Copy each line below exactly and leave the pictures out.

COLLECTED MATERIAL
* Start *

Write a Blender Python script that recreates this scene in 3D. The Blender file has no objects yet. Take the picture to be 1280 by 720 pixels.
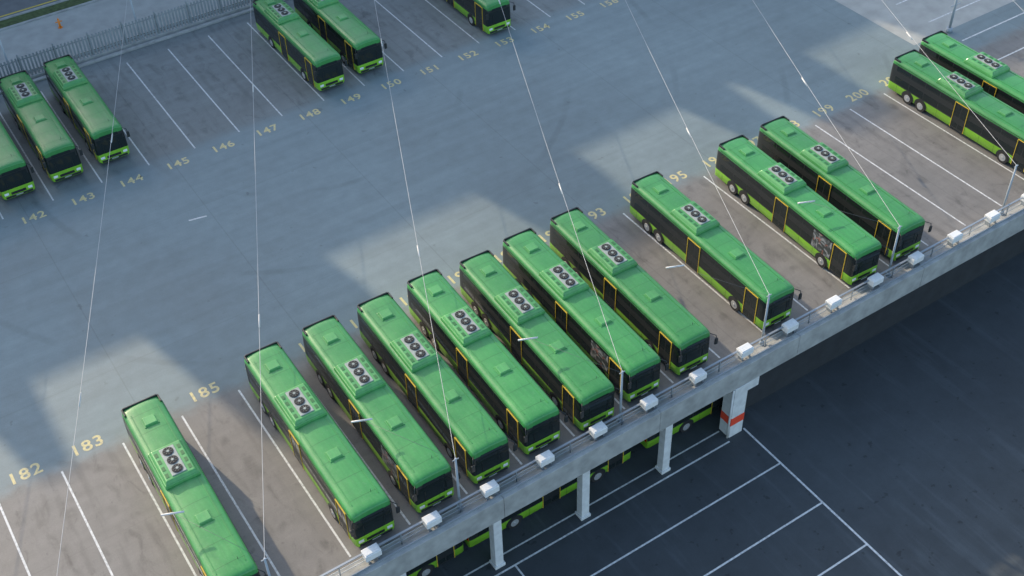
import bpy, bmesh, math, random
from mathutils import Vector, Matrix
random.seed(7)
S=bpy.context.scene
C=S.collection
# ---------------------------------------------------------------- materials
def newmat(name):
    m=bpy.data.materials.new(name);m.use_nodes=True
    nt=m.node_tree;b=nt.nodes["Principled BSDF"];return m,nt,b
def simple(name,col,rough=.5,metal=0,coat=0,noise=0.0,nscale=3.0,bump=0):
    m,nt,b=newmat(name)
    b.inputs["Base Color"].default_value=(*col,1);b.inputs["Roughness"].default_value=rough
    b.inputs["Metallic"].default_value=metal;b.inputs["Coat Weight"].default_value=coat
    b.inputs["Coat Roughness"].default_value=.12
    if noise>0:
        g=nt.nodes.new("ShaderNodeNewGeometry")
        n=nt.nodes.new("ShaderNodeTexNoise");n.inputs["Scale"].default_value=nscale;n.inputs["Detail"].default_value=6
        nt.links.new(g.outputs["Position"],n.inputs["Vector"])
        r=nt.nodes.new("ShaderNodeMapRange");r.inputs[1].default_value=.3;r.inputs[2].default_value=.7
        r.inputs[3].default_value=1-noise;r.inputs[4].default_value=1+noise
        nt.links.new(n.outputs["Fac"],r.inputs[0])
        x=nt.nodes.new("ShaderNodeVectorMath");x.operation='SCALE';x.inputs[0].default_value=col
        nt.links.new(r.outputs[0],x.inputs["Scale"]);nt.links.new(x.outputs[0],b.inputs["Base Color"])
        if bump:
            bp=nt.nodes.new("ShaderNodeBump");bp.inputs["Strength"].default_value=bump;bp.inputs["Distance"].default_value=.02
            nt.links.new(n.outputs["Fac"],bp.inputs["Height"]);nt.links.new(bp.outputs[0],b.inputs["Normal"])
    return m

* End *

SOLVED PROBLEM
Write a Blender Python script that recreates this scene in 3D. The Blender file has no objects yet. Take the picture to be 1280 by 720 pixels.
import bpy, bmesh, math, random
from mathutils import Vector, Matrix
random.seed(7)
S=bpy.context.scene
C=S.collection
# ---------------------------------------------------------------- materials
def newmat(name):
    m=bpy.data.materials.new(name);m.use_nodes=True
    nt=m.node_tree;b=nt.nodes["Principled BSDF"];return m,nt,b
def simple(name,col,rough=.5,metal=0,coat=0,noise=0.0,nscale=3.0,bump=0):
    m,nt,b=newmat(name)
    b.inputs["Base Color"].default_value=(*col,1);b.inputs["Roughness"].default_value=rough
    b.inputs["Metallic"].default_value=metal;b.inputs["Coat Weight"].default_value=coat
    b.inputs["Coat Roughness"].default_value=.12
    if noise>0:
        g=nt.nodes.new("ShaderNodeNewGeometry")
        n=nt.nodes.new("ShaderNodeTexNoise");n.inputs["Scale"].default_value=nscale;n.inputs["Detail"].default_value=6
        nt.links.new(g.outputs["Position"],n.inputs["Vector"])
        r=nt.nodes.new("ShaderNodeMapRange");r.inputs[1].default_value=.3;r.inputs[2].default_value=.7
        r.inputs[3].default_value=1-noise;r.inputs[4].default_value=1+noise
        nt.links.new(n.outputs["Fac"],r.inputs[0])
        x=nt.nodes.new("ShaderNodeVectorMath");x.operation='SCALE';x.inputs[0].default_value=col
        nt.links.new(r.outputs[0],x.inputs["Scale"]);nt.links.new(x.outputs[0],b.inputs["Base Color"])
        if bump:
            bp=nt.nodes.new("ShaderNodeBump");bp.inputs["Strength"].default_value=bump;bp.inputs["Distance"].default_value=.02
            nt.links.new(n.outputs["Fac"],bp.inputs["Height"]);nt.links.new(bp.outputs[0],b.inputs["Normal"])
    return m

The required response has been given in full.